Эта поручная грамота, как видно из ее содержания, намного короче всех предыдущих, хотя общий набор основных требований к новонаборному стрельцу в принципе остался тем же, что в конце XVI в., что во время Смуты, что уже в послесмутное время. Так что можно с уверенностью предположить, что и прежде за прибираемых во стрельцы новобранцев ручались их будущие «односумы», подписываясь под бумагой, содержавшей похожие требования.
Осталось решить вопрос о том, как набирался командный состав в стрелецкие подразделения. На это также есть прямые указания. Так, например, упоминавшийся нами прежде Григорий Котошихин отмечал, касаясь начальных стрелецких людей, что «выбирают в те (стрелецкие т. е. — В.П.) головы и полуголовы, и в сотники из дворян и из детей боярских, а в пятидесятники и в десятники из стрелцов»

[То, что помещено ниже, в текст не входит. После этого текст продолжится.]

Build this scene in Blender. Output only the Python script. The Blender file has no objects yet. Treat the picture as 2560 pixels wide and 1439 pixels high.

[350]. И поскольку сведения подьячего о том, кого выбирают в головы и сотники стрелецкого войска, совпадают со сведениями, что сообщает нам Русский Хронограф, то можно предположить, что тогда же был установлен и порядок замещения «вакансий» младшего командного состава стрелецких приказов — из числа наиболее опытных и заслуженных рядовых стрельцов «выбором».
С какого возраста можно было служить во стрельцах? Как решался этот вопрос применительно к XVI в. — точных указаний в сохранившихся источниках по этому поводу нет. Однако можно предположить, по аналогии с детьми боярскими, которых записывали на службу с 15 лет, что и в случае со стрельцами действовало это правило, хотя, конечно, при приборе отдавали предпочтение кандидатам старших возрастов.

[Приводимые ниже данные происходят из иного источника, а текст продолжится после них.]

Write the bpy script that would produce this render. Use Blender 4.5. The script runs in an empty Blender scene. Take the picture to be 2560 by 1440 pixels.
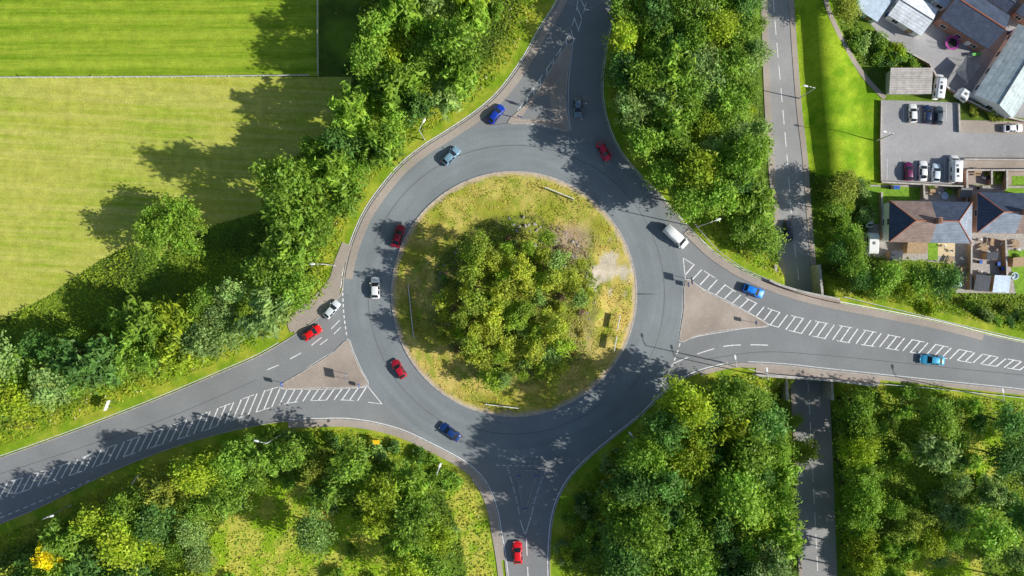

Более определенно можно говорить о сроках службы стрельцов. Судя по всему, явочным порядком стрелецкая служба стала пожизненной — записавшись в приказ, стрелец служил в нем так долго, насколько у него хватало сил стрелять из пищали и держать в руках топор (или иное какое другое оружие, белое или древковое). Выше уже цитировалась грамота Бориса Годунова отставным ладожским стрельцам 1598 г., которые жаловались государю на то, что они, прослужив по «лет по двадцати и по тридцати, а иные по сороку и по пятидесят и болши» и будучи отставлены от активной службы, от стрелечества», «за худобу и за старость и за увечье (выделено нами. — В.П.)…»

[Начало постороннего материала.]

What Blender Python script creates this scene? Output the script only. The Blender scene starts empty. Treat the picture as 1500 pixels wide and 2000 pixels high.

[351], не выслужили себе ничего, кроме «великих долгов». Сроки службы и причины, по которым стрелец мог быть отставлен от службы, из этой грамоты более чем очевидны–20, 30, 40 и уж тем более 50 лет и больше (при тогдашней отнюдь не великой средней продолжительности жизни) явно «тянут» на пожизненную службу и никак не меньше!